In a circular dated May 20, 2025, and addressed to all regulated financial institutions, the apex bank stated that the proposed standards are in response to the growing digitalisation of Nigeria’s financial system and the increasing sophistication of financial transactions.
The circular, referenced BSD/DIR/CON/AML/018/033, outlines baseline standards for the deployment of automated anti-money laundering solutions powered by artificial intelligence and machine learning.
According to the CBN, the new standards are intended to enhance efficiency, improve detection accuracy, and ensure full compliance with both local regulations and international frameworks such as those established by the Financial Action Task Force.
The draft framework is the result of a comprehensive assessment of current AML tools used across the financial sector and incorporates best practices from jurisdictions that have adopted similar technologies.
While the standards are still in draft form, stakeholders have until June 13, 2025, to submit comments, after which the final framework will be issued.
From that date, financial institutions will be given 12 months to achieve full compliance.
The document read, “Financial institutions shall align their AML solutions with these baseline standards within 12 months of the issuance of these standards.”
The standards apply to a broad range of institutions, including deposit money banks, microfinance banks, primary mortgage banks, digital payment service providers, and any other financial entities under the CBN’s AML/CFT/CPF regulatory oversight.
The framework outlines minimum requirements for system functionality, integration, risk assessment, reporting, and data protection.
Under the new regime, financial institutions will be required to deploy intelligent AML systems capable of real-time transaction monitoring and anomaly detection.
These systems must integrate AI and ML capabilities to carry out behavioural pattern recognition, risk scoring, and adaptive learning that can identify potentially suspicious activities such as large cash deposits, cross-border transactions, and cryptocurrency dealings.
The standards also mandate that these systems interface smoothly with core banking applications, customer onboarding platforms, and internal transaction processors.
Dashboards must provide real-time insights, trend analysis, and case management tools.

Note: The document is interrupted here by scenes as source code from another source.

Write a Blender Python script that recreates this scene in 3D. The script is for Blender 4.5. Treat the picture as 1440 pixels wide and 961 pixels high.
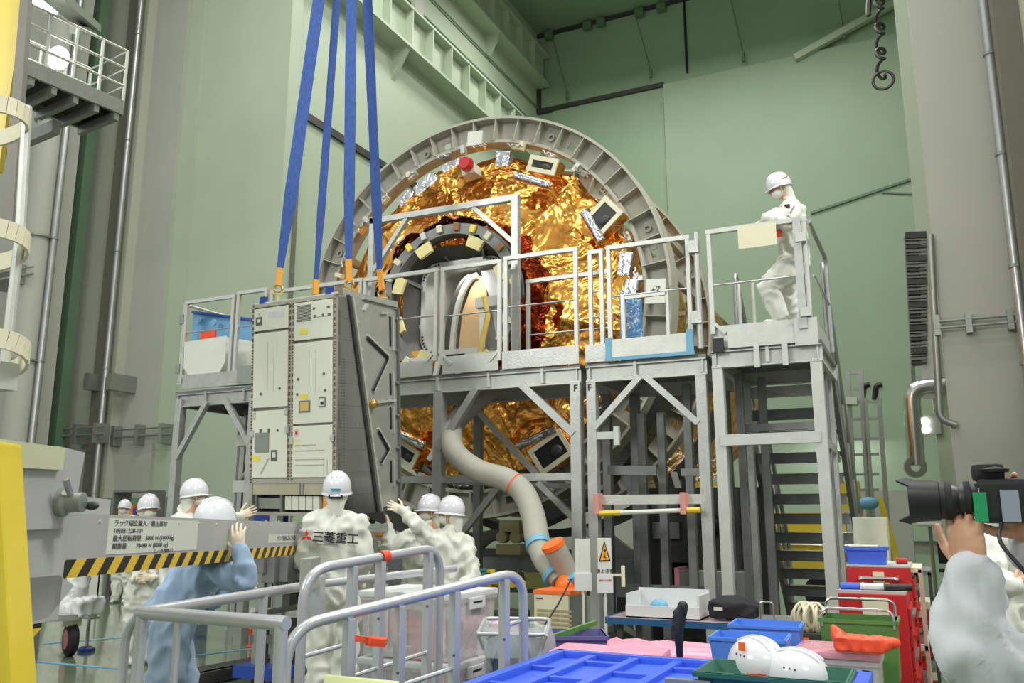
import bpy, bmesh, math, random
from mathutils import Vector, Matrix, noise
from math import sin, cos, pi, radians
random.seed(7)
V = Vector
for o in list(bpy.data.objects): bpy.data.objects.remove(o)
SC = bpy.context.scene; COL = SC.collection

# ---------------------------------------------------------------- camera
FPX = 1210.0; PITCH = math.atan(245/1210.0); YAW = radians(25.58); CAMH = 1.45
cam = bpy.data.objects.new('camera', bpy.data.cameras.new('camera')); COL.objects.link(cam)
cam.location = (0, 0, CAMH); cam.rotation_euler = (pi/2+PITCH, 0, YAW)
cam.data.sensor_width = 36; cam.data.lens = FPX/1440*36; cam.data.clip_start = .05; cam.data.clip_end = 300
SC.camera = cam
# ---------------------------------------------------------------- light
SC.view_settings.view_transform = 'Standard'; SC.view_settings.look = 'None'
SC.view_settings.gamma = 1; SC.view_settings.use_curve_mapping = False
SC.view_settings.exposure = -0.12
w = bpy.data.worlds.new('hall_air'); SC.world = w; w.use_nodes = True
w.node_tree.nodes['Background'].inputs[0].default_value = (.93, 1.0, .93, 1)
w.node_tree.nodes['Background'].inputs[1].default_value = .74
def area(name, loc, sx, sy, energy, col=(1, 1, .95), tgt=None):
    l = bpy.data.lights.new(name, 'AREA'); l.shape = 'RECTANGLE'; l.size = sx; l.size_y = sy; l.energy = energy; l.color = col
    o = bpy.data.objects.new(name, l); COL.objects.link(o); o.location = loc
    if tgt is not None: o.rotation_euler = (V(tgt)-V(loc)).to_track_quat('-Z', 'Y').to_euler()
    return o
for ix, x in enumerate((-15, -9, -3)):
    for iy, y in enumerate((1, 8, 16, 26, 36)):
        area('ceiling_lamp_light', (x, y, 27), 2.2, 1.2, 620)
area('front_hall_light', (-9, -6, 9), 4, 2, 850, (1, .99, .95), (-5, 9, 3))
area('rack_side_fill', (4, 5, 11), 3, 2, 1000, (1, .99, .95), (-5, 7, 2))  # unseen fill added at right to brighten the rack's side panel
area('front_hall_light', (4, -4, 10), 3, 2, 420, (1, .99, .95), (-3, 8, 2))

# ---------------------------------------------------------------- picture-to-place helpers (camera calibration of the photograph)
_fw = V((-sin(YAW)*cos(PITCH), cos(YAW)*cos(PITCH), sin(PITCH))); _rt = V((cos(YAW), sin(YAW), 0)); _up = _rt.cross(_fw)
HD = V((-sin(YAW), cos(YAW), 0)); RT = V((cos(YAW), sin(YAW), 0)); C0 = V((0, 0, CAMH))
def _ray(x, y): return _fw*FPX+_rt*(x-720)-_up*(y-480.5)
def atY(x, y, Y): d = _ray(x, y); return C0+d*(Y/d.y)
def atX(x, y, X): d = _ray(x, y); return C0+d*(X/d.x)
def atZ(x, y, Z): d = _ray(x, y); return C0+d*((Z-CAMH)/d.z)
def at(x, y, D): d = _ray(x, y); return C0+d*(D/d.dot(HD))

# ---------------------------------------------------------------- materials
MATS = {}
def nt(name):
    m = bpy.data.materials.new(name); m.use_nodes = True
    return m, m.node_tree.nodes, m.node_tree.links, m.node_tree.nodes['Principled BSDF']
def srgb(c):
    return tuple((x/12.92 if x <= .04045 else ((x+.055)/1.055)**2.4) for x in [v/255 for v in c])
def mat(name, rgb, rough=.5, metal=0, var=.06, scale=6, bump=0, bscale=40, trans=0, alpha=1, emit=0, coat=0, spec=.5, stretch=None, sss=0):
    """procedural: base colour broken up by object-space noise, optional noise bump"""
    if name in MATS: return MATS[name]
    m, N, L, B = nt(name)
    c = srgb(rgb)
    tc = N.new('ShaderNodeTexCoord'); mp = N.new('ShaderNodeMapping'); L.new(tc.outputs['Object'], mp.inputs[0])
    if stretch: mp.inputs['Scale'].default_value = stretch
    nz = N.new('ShaderNodeTexNoise'); nz.inputs['Scale'].default_value = scale; nz.inputs['Detail'].default_value = 5
    L.new(mp.outputs[0], nz.inputs['Vector'])
    rp = N.new('ShaderNodeValToRGB'); rp.color_ramp.elements[0].position = .3; rp.color_ramp.elements[1].position = .7
    rp.color_ramp.elements[0].color = (*[max(0, v*(1-var)) for v in c], 1); rp.color_ramp.elements[1].color = (*[min(1, v*(1+var)) for v in c], 1)
    L.new(nz.outputs['Fac'], rp.inputs[0]); L.new(rp.outputs[0], B.inputs['Base Color'])
    B.inputs['Roughness'].default_value = rough; B.inputs['Metallic'].default_value = metal
    B.inputs['Specular IOR Level'].default_value = spec
    if trans: B.inputs['Transmission Weight'].default_value = trans
    if alpha < 1: B.inputs['Alpha'].default_value = alpha
    if coat: B.inputs['Coat Weight'].default_value = coat
    if sss:
        B.inputs['Subsurface Weight'].default_value = sss; B.inputs['Subsurface Radius'].default_value = (.01, .004, .002)
    if emit: B.inputs['Emission Color'].default_value = (*c, 1); B.inputs['Emission Strength'].default_value = emit
    if bump:
        n2 = N.new('ShaderNodeTexNoise'); n2.inputs['Scale'].default_value = bscale; n2.inputs['Detail'].default_value = 4
        L.new(mp.outputs[0], n2.inputs['Vector'])
        b = N.new('ShaderNodeBump'); b.inputs['Strength'].default_value = bump; b.inputs['Distance'].default_value = .01
        L.new(n2.outputs['Fac'], b.inputs['Height']); L.new(b.outputs[0], B.inputs['Normal'])
    MATS[name] = m; return m
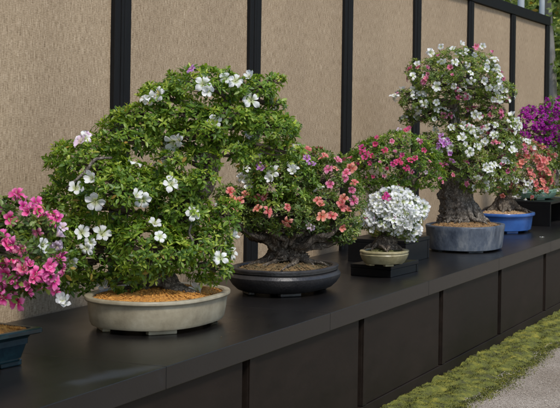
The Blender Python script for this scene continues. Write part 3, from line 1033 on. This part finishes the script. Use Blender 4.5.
# ------------------------------------------------------------------ C: coral azalea, dark drum pot
g = np.random.default_rng(22)
cC = onz(285.5, 265, BT + .125); cC[2] = BT
tC = empty('bonsai', cC, 'spreading multi-branched azalea bonsai with coral blossoms in a dark oval clay pot', 'bonsai', GRP)
make_pot(tC, cC, 0.64, 0.46, 0.125, PROF_DRUM, M['pot_black'], rot=0.0, soil_mat=M['soil_mixed'], feet=4, granules=900, gsize=.005, seed=2, foot_h=.016, mound=.035)
zC = depth_of(cC)
lb = Lobes(zC)
for a in [(244, 204, 30, 17, -.03), (286, 174, 36, 26, -.03), (330, 182, 28, 28, .02), (290, 214, 42, 17, -.1), (335, 222, 26, 15), (226, 196, 13, 13), (312, 158, 22, 11, .08), (353, 205, 12, 26, .04), (260, 172, 24, 18), (318, 205, 24, 18, -.08), (268, 150, 22, 11, .03), (262, 222, 22, 8, -.1), (302, 226, 24, 8, -.1), (345, 232, 14, 8), (236, 213, 17, 10), (320, 233, 16, 6, .1), (252, 230, 18, 6, -.06), (340, 238, 15, 6, -.02), (284, 230, 18, 6, -.14)]:
    lb.add(*a)
lb.fin()
A_ = lambda x, y, dd=0: atdepth(x, y, zC + dd)
trunk_branches(tC, cC + UP * .135, [A_(286, 262), A_(284, 250, .01), A_(281, 238, .02), A_(284, 222, .02), A_(288, 205, .02), A_(288, 185)], [.105, .075, .055, .042, .034, .02], lb, M['bark_brown'], g, roots=18, root_len=.11, root_r=.013, br=.014, twigs=34, amp=.13, main_from=.12)
mb = MB()
for P, r in ([[A_(282, 250, -.05), A_(262, 240, -.07), A_(248, 232, -.04), A_(232, 215, 0)], .018], [[A_(290, 252, -.05), A_(306, 244, -.08), A_(322, 240, -.04), A_(340, 228, 0)], .017],
             [[A_(288, 250, -.03), A_(302, 236, -.05), A_(312, 226, 0), A_(330, 205, .02)], .015], [[A_(284, 248, -.05), A_(272, 234, -.09), A_(268, 222, -.05), A_(256, 200, 0)], .015],
             [[A_(280, 246, -.04), A_(258, 236, -.10), A_(240, 228, -.08), A_(222, 212, -.04)], .013], [[A_(292, 246, -.06), A_(312, 238, -.11), A_(334, 232, -.09), A_(350, 218, -.04)], .014],
             [[A_(284, 246, -.08), A_(278, 236, -.12), A_(262, 230, -.12), A_(250, 216, -.08)], .012], [[A_(290, 244, -.08), A_(296, 234, -.13), A_(306, 230, -.12), A_(322, 214, -.08)], .012],
             [[A_(288, 246, .05), A_(310, 240, .10), A_(330, 236, .12), A_(346, 220, .10)], .014], [[A_(282, 246, .05), A_(262, 240, .10), A_(244, 234, .10), A_(230, 216, .08)], .014],
             [[A_(300, 250, -.04), A_(322, 246, -.02), A_(345, 236, .02), A_(352, 222, .03)], .014]):
    P = [P[0]] + [p_ + g.normal(0, .012, 3) for q_ in range(len(P) - 1) for p_ in ((P[q_] * .5 + P[q_ + 1] * .5), P[q_ + 1])]
    mb.tube(P, np.linspace(r * 1.25, r * .45, len(P)), n=16, amp=.16, sub=7)
mb.build('limbs', M['bark_brown'], tC, smooth=True)
foliage(tC, lb, M['leaf_deep'], 2700, .019, g, young=.22)
lb2 = Lobes(zC)
for a in [(282, 166, 30, 24, -.08), (270, 192, 24, 16, -.12), (300, 185, 20, 24, -.1), (252, 160, 18, 14, .0)]: lb2.add(*a)
lb2.fin()
foliage(tC, lb2, M['leaf_bright'], 1700, .023, g, young=.3, name='bright_foliage')
CO = [(308, 149), (322, 157), (351, 168), (336, 168), (341, 203), (347, 210), (320, 205), (322, 216), (332, 215), (342, 228), (288, 207), (349, 165), (325, 155), (246, 193), (239, 200), (232, 198), (236, 206), (258, 198), (264, 195), (269, 211), (257, 208), (225, 202), (231, 191), (287, 223), (343, 198), (318, 200), (303, 152), (341, 207), (354, 182)]
put_list(tC, lb, CO, 'coral', .027, g, 1.10)
put_list(tC, lb, [(354, 200), (330, 184), (345, 178), (262, 200), (338, 160), (346, 172), (328, 168), (352, 190)], 'rose', .025, g, 1.08)
put_list(tC, lb, [(297, 150), (294, 168), (318, 188), (246, 168), (241, 178), (248, 183), (272, 172), (271, 178), (296, 146), (293, 171), (290, 163)], 'white', .032, g, 1.12)
put_list(tC, lb, [(312, 228), (309, 226)], 'blush', .02, g)
put_list(tC, lb, [(307, 158), (312, 164), (257, 163), (261, 168)], 'lilac', .026, g, 1.15)
fill_blossoms(tC, lb, 22, ['coral', 'coral', 'white'], .026, g, front=False)

# ------------------------------------------------------------------ D: small white azalea on a low black stand
def box_stand(name, label, cx, cy, L, W, h, rot=0.0, group=None, legs=False, z=BT):
    root = empty(name, (cx, cy, z), label, 'stand', group)
    Mx = np.eye(4)
    Mx[:2, :2] = [[math.cos(rot), -math.sin(rot)], [math.sin(rot), math.cos(rot)]]
    Mx[:3, 3] = (cx, cy, z)
    t = 0.022
    MB().box(-L / 2, L / 2, -W / 2, W / 2, h - t, h, .003, Mx).build('top_board', M['stand'], root)
    for s in (-1, 1):
        MB().box(s * (L / 2 - .012) - .012, s * (L / 2 - .012) + .012, -W / 2 + .002, W / 2 - .002, .0005, h - t - .0005, .002, Mx).build('end_panel', M['stand'], root)
    if not legs:
        for s in (-1, 1):
            MB().box(-L / 2 + .0255, L / 2 - .0255, s * (W / 2 - .014) - .009, s * (W / 2 - .014) + .009, .0005, h - t - .0005, .002, Mx).build('side_panel', M['stand'], root)
    return root


box_stand('display_stand', 'low black stand under the small white azalea', 7.20, 2.468, .40, .235, .062, -0.06, 'black display stands')
g = np.random.default_rng(23)
HD = BT + .0625
cD = onz(384.5, 250, HD + .078); cD[2] = HD
tD = empty('bonsai', cD, 'small azalea bonsai smothered in white blossoms in an olive cream pot', 'bonsai', GRP)
make_pot(tD, cD, 0.30, 0.245, 0.078, PROF_SMALL, M['pot_olive'], soil_mat=M['mossdark'], feet=4, granules=200, gsize=.003, seed=3, foot_h=.01, mound=.025)
zD = depth_of(cD)
lb = Lobes(zD)
for a in [(394, 207, 27, 18), (374, 221, 17, 8, -.02), (397, 222, 23, 10, -.05), (417, 211, 11, 11), (411, 230, 8, 10, -.02), (394, 196, 18, 9), (404, 215, 18, 14, -.05)]:
    lb.add(*a)
lb.fin()
A_ = lambda x, y, dd=0: atdepth(x, y, zD + dd)
trunk_branches(tD, cD + UP * .088, [A_(386, 248), A_(387, 240), A_(389, 232, .01), A_(392, 220, .01), A_(394, 205)], [.070, .056, .042, .022, .012], lb, M['bark_brown'], g, roots=8, root_len=.06, root_r=.012, br=.010, twigs=14, amp=.10)
foliage(tD, lb, M['leaf_deep'], 1890, .016, g, young=.2)
lbd = Lobes(zD)
for a in [(376, 229, 14, 6, -.02), (398, 233, 17, 5, -.04), (410, 236, 8, 6), (366, 222, 12, 7)]: lbd.add(*a)
lbd.fin()
foliage(tD, lbd, M['leaf_deep'], 2600, .015, g, young=.3, name='lower_foliage')
put_list(tD, lb, [(384, 197), (388, 198), (386, 194)], 'magenta', .021, g, 1.12)
put_list(tD, lb, [(366, 217)], 'magenta', .016, g, 1.1)
put_list(tD, lb, [(394, 217), (375, 218)], 'blush', .017, g, 1.1)
# one hundred largest blossoms as parts, the rest one mass
cnt = 0
spots = []
tries = 0
while len(spots) < 94 and tries < 6000:
    tries += 1
    x, y = g.uniform(354, 430), g.uniform(186, 243)
    if any((x - q[0]) ** 2 + (y - q[1]) ** 2 < 11 for q in spots) or (x - 386) ** 2 + (y - 197) ** 2 < 16: continue
    ok = False
    for i in range(len(lb.c)):
        r = ray(x, y); o = ((CAM - lb.c[i]) @ lb.A.T) / lb.r[i]; d = (r @ lb.A.T) / lb.r[i]
        if (2 * o @ d) ** 2 - 4 * (d @ d) * (o @ o - 1) >= 0: ok = True
    if ok:
        spots.append((x, y))
put_list(tD, lb, spots, 'white', .028, g, 1.05)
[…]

Scalability and configurability are considered essential, as institutions will need to customise the systems to meet their specific transaction volumes and risk exposures.
A significant component of the standards focuses on customer due diligence, know-your-customer, and know-your-customer’s-business requirements.
Institutions are required to maintain real-time access to verified identity data and must integrate their AML platforms with the Bank Verification Number and National Identification Number databases for customer onboarding.
Beyond onboarding, institutions must also enable continuous risk profiling and reclassification based on updated behavioural and transactional data.
This includes support for enhanced due diligence measures for high-risk individuals or accounts.
In terms of screening, financial institutions will be required to integrate their systems with domestic and international watchlists used for sanctions and politically exposed persons.
These systems must support fuzzy matching algorithms to detect name variations and flag risks that traditional matching might miss.
Additional requirements include adverse media screening, the maintenance of internal watchlists, and the automatic updating of third-party lists in real time.
The standards also mandate the use of enterprise case management systems that automate the assignment, escalation, and resolution of flagged cases.
Institutions must adopt role-based workflows and ensure that a complete audit trail is maintained for regulatory inspection.
Automated reporting to the Nigerian Financial Intelligence Unit is also a key requirement. AML platforms must generate Suspicious Transaction Reports, Currency Transaction Reports, and Foreign Currency Transaction Reports as required by law and be equipped with dashboards to support internal and external compliance oversight.
The CBN is also placing a strong emphasis on cybersecurity. AML systems must encrypt data in transit and at rest, enforce multi-factor authentication, and allow only role-specific access to sensitive features.
Institutions must also deploy comprehensive audit logging to monitor user activity and system changes.
In addition to internal capabilities, the draft framework addresses vendor oversight. Institutions using third-party service providers must ensure that those vendors comply fully with the CBN’s standards.
Detailed documentation of vendor responsibilities and service level agreements is expected.
The CBN stated that it will monitor compliance through regular inspections and validation exercises. Institutions that fail to meet the standards within the 12-month implementation window will be subject to regulatory sanctions.
Although the draft remains open for consultation, the CBN has made it clear that financial institutions should begin aligning their AML infrastructure to meet the proposed requirements.
Once finalised, the timeline for implementation will begin, with periodic reviews and industry assessments to follow.